Snap Inc.'s shares gained nearly 50% on Feb. 7, the day after the Snapchat parent reported stronger-than-expected financial and user metrics for its most recent quarter.
Several analysts upgraded Snap's stock following the earnings beat, though some remained cautious about the company's future growth prospects.
Barclays analyst Ross Sandler raised his price target for Snap to $21 from $18 in a Feb. 7 research note, citing higher-than-expected revenue and daily active users, among other factors. He predicted that accelerating user and revenue numbers would not be a one-quarter event, giving the stock room to climb higher this year. Shares of Snap closed Feb. 7 at $20.75, up 47.6% from the prior day.

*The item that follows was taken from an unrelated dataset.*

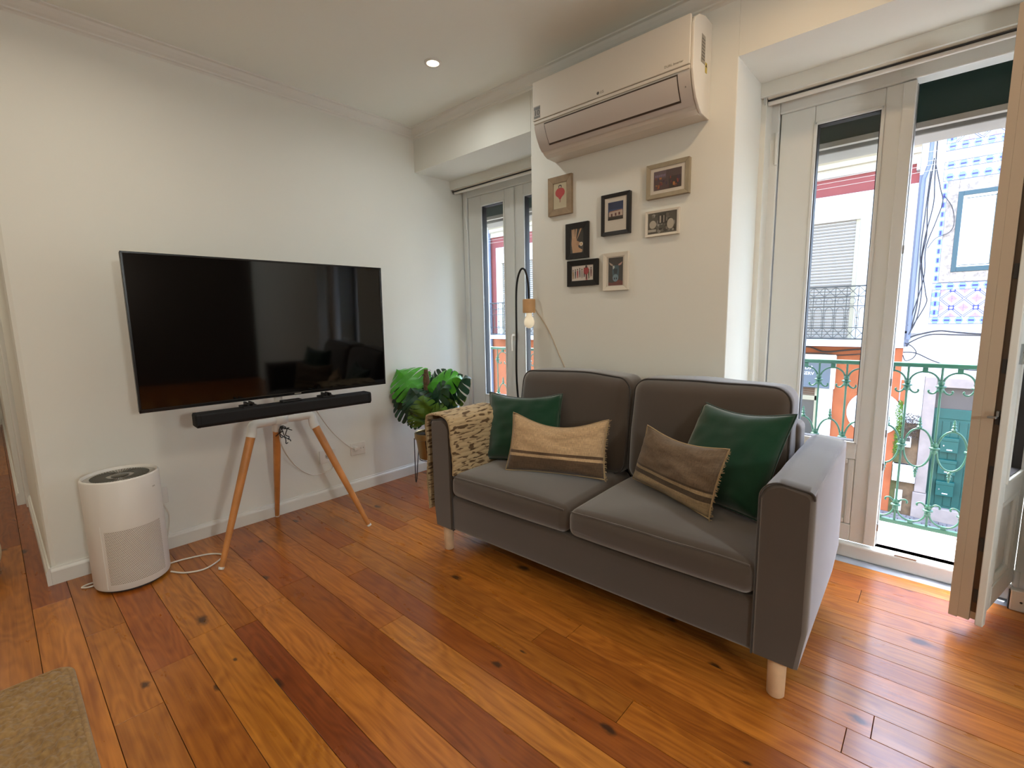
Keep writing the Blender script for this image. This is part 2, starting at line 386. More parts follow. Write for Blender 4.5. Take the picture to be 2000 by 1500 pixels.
# ------------------------------------------------------------------ mesh builder
MW = {}
class MB:
    def __init__(s):
        s.v = []; s.f = []; s.mi = []; s.uv = None
    def add(s, vs, fs, mi=0):
        o = len(s.v); s.v += [Vector(p) for p in vs]
        for f in fs:
            s.f.append([o + i for i in f]); s.mi.append(mi)
        return s
    def box(s, x0, x1, y0, y1, z0, z1, mi=0):
        v = [(x, y, z) for x in (x0, x1) for y in (y0, y1) for z in (z0, z1)]
        return s.add(v, [(0, 1, 3, 2), (4, 6, 7, 5), (0, 4, 5, 1), (2, 3, 7, 6), (0, 2, 6, 4), (1, 5, 7, 3)], mi)
    def boxc(s, c, d, mi=0):
        return s.box(c[0] - d[0] / 2, c[0] + d[0] / 2, c[1] - d[1] / 2, c[1] + d[1] / 2, c[2] - d[2] / 2, c[2] + d[2] / 2, mi)
    def prism(s, poly, axis, a, b, mi=0):
        """poly of 2-tuples in the two other axes, extruded along axis from a to b"""
        n = len(poly)
        def P(p, t):
            return {'x': (t, p[0], p[1]), 'y': (p[0], t, p[1]), 'z': (p[0], p[1], t)}[axis]
        v = [P(p, a) for p in poly] + [P(p, b) for p in poly]
        f = [[i, (i + 1) % n, n + (i + 1) % n, n + i] for i in range(n)]
        f.append(list(range(n))[::-1]); f.append(list(range(n, 2 * n)))
        return s.add(v, f, mi)
    def tube(s, pts, r, n=8, closed=False, mi=0, caps=True):
        pts = [Vector(p) for p in pts]; m = len(pts)
        rs = r if isinstance(r, (list, tuple)) else [r] * m
        vs = []; prev = None
        for i, p in enumerate(pts):
            a = pts[(i - 1) % m] if (closed or i > 0) else p
            b = pts[(i + 1) % m] if (closed or i < m - 1) else p
            t = (b - a)
            t = t.normalized() if t.length > 1e-9 else Vector((0, 0, 1))
            if prev is None:
                u = t.orthogonal().normalized()
            else:
                u = prev - t * prev.dot(t)
                u = u.normalized() if u.length > 1e-6 else t.orthogonal().normalized()
            prev = u; w = t.cross(u)
            for k in range(n):
                a2 = 2 * pi * k / n
                vs.append(p + (u * cos(a2) + w * sin(a2)) * rs[i])
        fs = []
        for i in range(m if closed else m - 1):
            j = (i + 1) % m
            for k in range(n):
                k2 = (k + 1) % n
                fs.append((i * n + k, i * n + k2, j * n + k2, j * n + k))
        if not closed and caps:
            fs.append(tuple(range(n))[::-1]); fs.append(tuple((m - 1) * n + k for k in range(n)))
        return s.add(vs, fs, mi)
    def lathe(s, prof, c=(0, 0, 0), n=32, mi=0, a0=0, a1=2 * pi, sx=1, sy=1):
        full = abs(a1 - a0 - 2 * pi) < 1e-6
        m = n if full else n + 1
        vs = [(c[0] + r * sx * cos(a0 + (a1 - a0) * k / n), c[1] + r * sy * sin(a0 + (a1 - a0) * k / n), c[2] + z) for r, z in prof for k in range(m)]
        fs = []
        for i in range(len(prof) - 1):
            for k in range(n):
                k2 = (k + 1) % m
                fs.append((i * m + k, i * m + k2, (i + 1) * m + k2, (i + 1) * m + k))
        return s.add(vs, fs, mi)
    def grid(s, fn, nu, nv, mi=0, uvfn=None):
        vs = [fn(i / nu, j / nv) for j in range(nv + 1) for i in range(nu + 1)]
        fs = [(j * (nu + 1) + i, j * (nu + 1) + i + 1, (j + 1) * (nu + 1) + i + 1, (j + 1) * (nu + 1) + i) for j in range(nv) for i in range(nu)]
        if s.uv is None: s.uv = {}
        o = len(s.v)
        for j in range(nv + 1):
            for i in range(nu + 1):
                s.uv[o + j * (nu + 1) + i] = uvfn(i / nu, j / nv) if uvfn else (i / nu, j / nv)
        return s.add(vs, fs, mi)
    def rbox(s, c, d, r, k=4, m=6, warp=None, mi=0):
        """rounded box, centre c, size d, corner radius r"""
        def ts(L):
            h = L / 2
            a = [-h + r * (1 - cos(pi / 2 * i / k)) if False else -h + r * i / k for i in range(k)]
            mid = [-h + r + (L - 2 * r) * i / m for i in range(m + 1)]
            return a + mid + [-x for x in a[::-1]]
        T = [ts(d[i]) for i in range(3)]
        h = [d[i] / 2 for i in range(3)]
        for ax in range(3):
            u, w = (ax + 1) % 3, (ax + 2) % 3
            for sg in (-1, 1):
                vs = []
                for b in T[w]:
                    for a in T[u]:
                        p = [0, 0, 0]; p[ax] = sg * h[ax]; p[u] = a; p[w] = b
                        q = [max(-h[i] + r, min(h[i] - r, p[i])) for i in range(3)]
                        dv = Vector([p[i] - q[i] for i in range(3)])
                        if dv.length > 1e-9: dv = dv.normalized() * r
                        pt = Vector(q) + dv
                        if warp: pt = Vector(warp(pt))
                        vs.append(Vector(c) + pt)
                nu = len(T[u]); nw = len(T[w])
                fs = []
                for j in range(nw - 1):
                    for i in range(nu - 1):
                        q4 = (j * nu + i, j * nu + i + 1, (j + 1) * nu + i + 1, (j + 1) * nu + i)
                        fs.append(q4 if sg > 0 else q4[::-1])
                s.add(vs, fs, mi)
        return s
    def xf(s, mtx, start=0):
        for i in range(start, len(s.v)): s.v[i] = mtx @ s.v[i]
        return s
    def mesh(s, name, mats, inv=None, smooth=None):
        me = bpy.data.meshes.new(name)
        vs = [inv @ p for p in s.v] if inv is not None else s.v
        me.from_pydata([tuple(p) for p in vs], [], s.f)
        for m_ in mats: me.materials.append(m_)
        if len(mats) > 1:
            me.polygons.foreach_set('material_index', s.mi)
        if s.uv is not None:
            ul = me.uv_layers.new(name='uv')
            for lp in me.loops:
                ul.data[lp.index].uv = s.uv.get(lp.vertex_index, (0, 0))
        if smooth is not None:
            me.polygons.foreach_set('use_smooth', [True] * len(me.polygons))
            if smooth < 179: me.set_sharp_from_angle(angle=radians(smooth))
        me.update()
        return me
    def build(s, name, mats, parent=None, smooth=None, bevel=0, local=False, weld=False, subsurf=0, origin=None):
        if not isinstance(mats, (list, tuple)): mats = [mats]
        inv = None
        if parent is not None and not local: inv = MW[parent].inverted()
        T = Matrix()
        if origin is not None:
            T = Matrix.Translation(Vector(origin)); inv2 = T.inverted()
            base = inv if inv is not None else Matrix()
            # origin is given in the parent's frame after inv
            me = s.mesh(name, mats, inv2 @ base, smooth)
        else:
            me = s.mesh(name, mats, inv, smooth)
        o = bpy.data.objects.new(name, me); COL.objects.link(o)
        if parent is not None: o.parent = parent
        o.matrix_local = T
        MW[o] = (MW[parent] @ T) if parent is not None else T
        if weld:
            w = o.modifiers.new('weld', 'WELD'); w.merge_threshold = 0.0002
        if bevel:
            b = o.modifiers.new('bevel', 'BEVEL'); b.width = bevel; b.segments = 2; b.limit_method = 'ANGLE'; b.angle_limit = radians(35); b.harden_normals = False
        if subsurf:
            q = o.modifiers.new('subsurf', 'SUBSURF'); q.levels = q.render_levels = subsurf
        return o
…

SunTrust Robinson Humphrey's Youssef Squali upgraded Snap to "hold" from "sell" and raised his price target to $15 from $10 in a Feb. 7 research note, noting improved monetization of higher-than-expected DAUs. Squali said the fourth quarter of 2017 could mark "a potential inflection point" for Snap, with its shift to programmatic ad sales nearly complete. However, he also noted risks associated with the rollout of Snap's redesigned app and potential regulatory challenges stemming from the European Union's new data protection rules, which become law in May.

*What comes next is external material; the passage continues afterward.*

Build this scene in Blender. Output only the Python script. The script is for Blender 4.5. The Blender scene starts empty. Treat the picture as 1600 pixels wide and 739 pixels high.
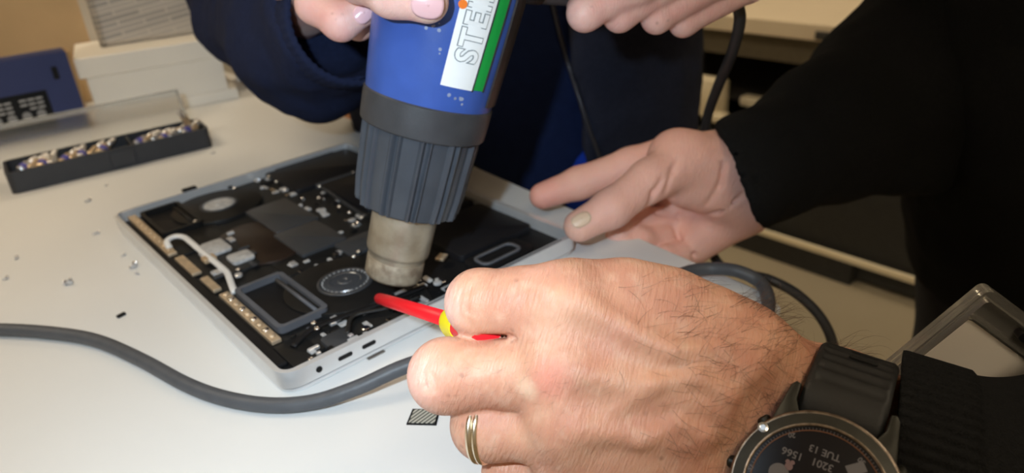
import bpy, bmesh, math, random
import numpy as np
from mathutils import Vector, Matrix, Euler
from mathutils.bvhtree import BVHTree

random.seed(7)
rng = np.random.default_rng(11)
C = bpy.context.scene.collection
sc = bpy.context.scene
PI = math.pi

# ------------------------------------------------------------------ camera
FPX = 1140.05
CAM = np.array([-0.10017438, -0.31658491, 0.2385977])
RC = np.array([[0.74742031, -0.66063816, -0.07014344],
               [-0.34150124, -0.29148953, -0.89353834],
               [0.56985944, 0.69180277, -0.44347395]])   # rows: right, down, forward

def P(u, v, s):
    """a point seen at (u, v) of the 1600x739 frame, s metres in front of the camera plane"""
    return CAM + s * (RC.T @ np.array([(u - 800) / FPX, (v - 369.5) / FPX, 1.0]))

def G(u, v, z=0.0):
    """the point at height z seen at (u, v)"""
    d = RC.T @ np.array([(u - 800) / FPX, (v - 369.5) / FPX, 1.0])
    return CAM + d * ((z - CAM[2]) / d[2])

def V(*a):
    return np.array(a, float)

def unit(a):
    a = np.asarray(a, float)
    return a / np.linalg.norm(a)

cam_data = bpy.data.cameras.new('camera')
cam = bpy.data.objects.new('camera', cam_data)
C.objects.link(cam)
M = Matrix.Identity(4)
for i in range(3):
    M[i][0] = RC[0][i]; M[i][1] = -RC[1][i]; M[i][2] = -RC[2][i]; M[i][3] = CAM[i]
cam.matrix_world = M
cam_data.sensor_fit = 'HORIZONTAL'
cam_data.sensor_width = 36.0
cam_data.lens = 36.0 * FPX / 1600.0
cam_data.clip_start = 0.01
cam_data.dof.use_dof = True
cam_data.dof.focus_distance = 0.283
cam_data.dof.aperture_fstop = 10.5
sc.camera = cam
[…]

J.P. Morgan Securities' Doug Anmuth in a Feb. 7 research note upgraded Snap to "neutral" from "underweight," and raised his price target to $16 from $10. Anmuth said Snap's switch to an auction-based ad platform is yielding better results than anticipated and he is growing more optimistic about Snap's app redesign. "We still believe there is risk around the law of unintended consequences for such a heavily engaged user base, but some of Snap's early data is encouraging," he wrote.

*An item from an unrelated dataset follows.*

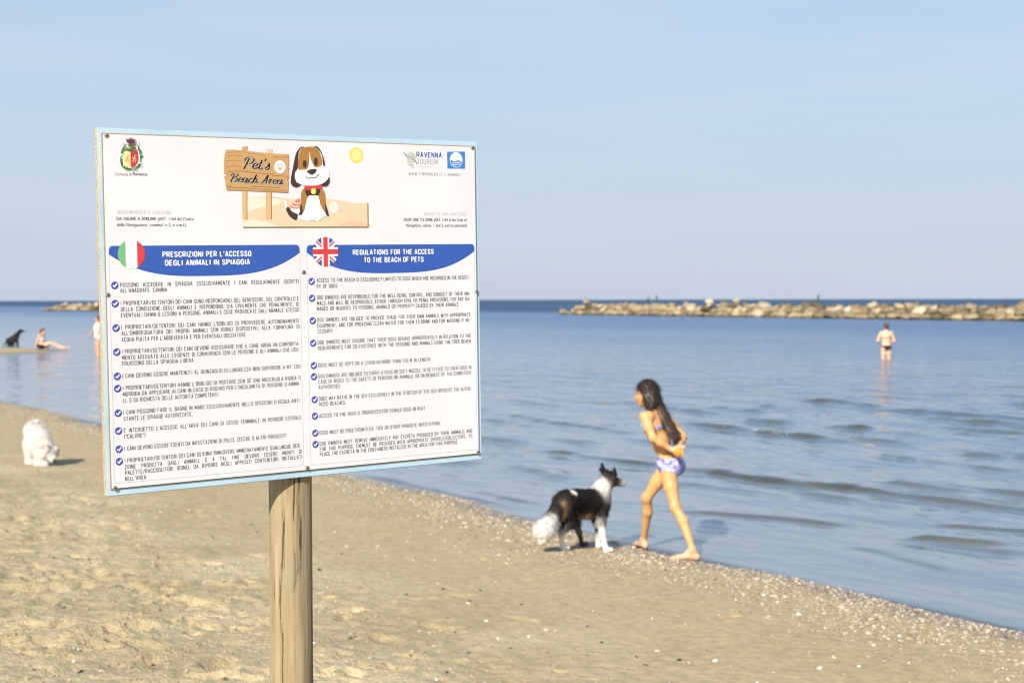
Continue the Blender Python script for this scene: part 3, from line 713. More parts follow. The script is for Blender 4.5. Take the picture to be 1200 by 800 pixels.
# a narrow sans drawn as strokes, capitals one unit tall
_O = [(.12, 0), (.28, 0), (.37, .1), (.39, .25), (.39, .75), (.37, .9), (.28, 1), (.12, 1), (.02, .9), (0, .75), (0, .25), (.02, .1), (.12, 0)]
_P = [(0, 0), (0, 1), (.26, 1), (.38, .9), (.38, .58), (.26, .47), (0, .47)]
_A = [[(0, 0), (.2, 1), (.4, 0)], [(.07, .3), (.33, .3)]]; _E = [[(.34, 1), (0, 1), (0, 0), (.34, 0)], [(0, .52), (.29, .52)]]
NARROW = {
 'A': _A, 'B': [[(0, 0), (0, 1), (.26, 1), (.36, .9), (.36, .64), (.26, .53), (0, .53)], [(.24, .53), (.39, .42), (.39, .12), (.28, 0), (0, 0)]],
 'C': [[(.39, .72), (.37, .9), (.28, 1), (.12, 1), (.02, .9), (0, .75), (0, .25), (.02, .1), (.12, 0), (.28, 0), (.37, .1), (.39, .28)]],
 'D': [[(0, 0), (0, 1), (.24, 1), (.36, .9), (.39, .75), (.39, .25), (.36, .1), (.24, 0), (0, 0)]], 'E': _E, 'F': [[(.34, 1), (0, 1), (0, 0)], [(0, .5), (.29, .5)]],
 'G': [[(.39, .76), (.36, .92), (.27, 1), (.12, 1), (.02, .9), (0, .75), (0, .25), (.02, .1), (.12, 0), (.27, 0), (.37, .1), (.39, .25), (.39, .48), (.21, .48)]],
 'H': [[(0, 0), (0, 1)], [(.39, 0), (.39, 1)], [(0, .52), (.39, .52)]], 'I': [[(.03, 0), (.03, 1)]], 'J': [[(.3, 1), (.3, .2), (.25, .05), (.15, 0), (.05, .05), (0, .2)]],
 'K': [[(0, 0), (0, 1)], [(.38, 1), (.02, .42)], [(.13, .58), (.4, 0)]], 'L': [[(0, 1), (0, 0), (.32, 0)]], 'M': [[(0, 0), (0, 1), (.25, .22), (.5, 1), (.5, 0)]],
 'N': [[(0, 0), (0, 1), (.39, 0), (.39, 1)]], 'O': [_O], 'P': [_P], 'Q': [_O, [(.22, .22), (.42, -.06)]], 'R': [_P, [(.19, .47), (.4, 0)]],
 'S': [[(.38, .76), (.35, .93), (.26, 1), (.12, 1), (.02, .92), (0, .78), (.04, .63), (.34, .40), (.39, .25), (.36, .08), (.27, 0), (.12, 0), (.03, .08), (0, .26)]],
 'T': [[(0, 1), (.42, 1)], [(.21, 1), (.21, 0)]], 'U': [[(0, 1), (0, .22), (.03, .08), (.13, 0), (.26, 0), (.36, .08), (.39, .22), (.39, 1)]], 'V': [[(0, 1), (.21, 0), (.42, 1)]],
 'W': [[(0, 1), (.16, 0), (.31, .85), (.46, 0), (.62, 1)]], 'X': [[(0, 0), (.41, 1)], [(0, 1), (.41, 0)]], 'Y': [[(0, 1), (.2, .45), (.4, 1)], [(.2, .45), (.2, 0)]], 'Z': [[(0, 1), (.37, 1), (0, 0), (.38, 0)]],
 '0': [[(x * .9, y) for x, y in _O]], '1': [[(0, .78), (.14, 1), (.14, 0)]], '5': [[(.34, 1), (.05, 1), (.02, .55), (.2, .62), (.33, .52), (.37, .32), (.33, .08), (.2, 0), (.08, .03), (0, .18)]],
 ',': [[(.05, .1), (0, -.17)]], '.': [[(.03, -.04), (.03, .11)]], "'": [[(.04, 1.03), (.01, .70)]], '-': [[(0, .42), (.2, .42)]], '/': [[(0, -.05), (.3, 1.05)]],
 '(': [[(.14, 1.08), (.04, .8), (0, .5), (.04, .2), (.14, -.08)]], ')': [[(0, 1.08), (.1, .8), (.14, .5), (.1, .2), (0, -.08)]], '"': [[(.02, 1.03), (.02, .72)], [(.14, 1.03), (.14, .72)]],
 'É': _E + [[(.1, 1.12), (.24, 1.32)]], 'È': _E + [[(.24, 1.12), (.1, 1.32)]], 'À': _A + [[(.25, 1.12), (.11, 1.32)]]}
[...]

Jefferies analyst Brent Thill raised his price target for Snap shares to $17 from $15 following its first earnings beat as a public company, but he said questions remain as to the overall trajectory of the business. "A good quarter doesn't change our fundamental view that Snap has its work cut out to continue to deserve a premium multiple," he wrote in post-earnings research note.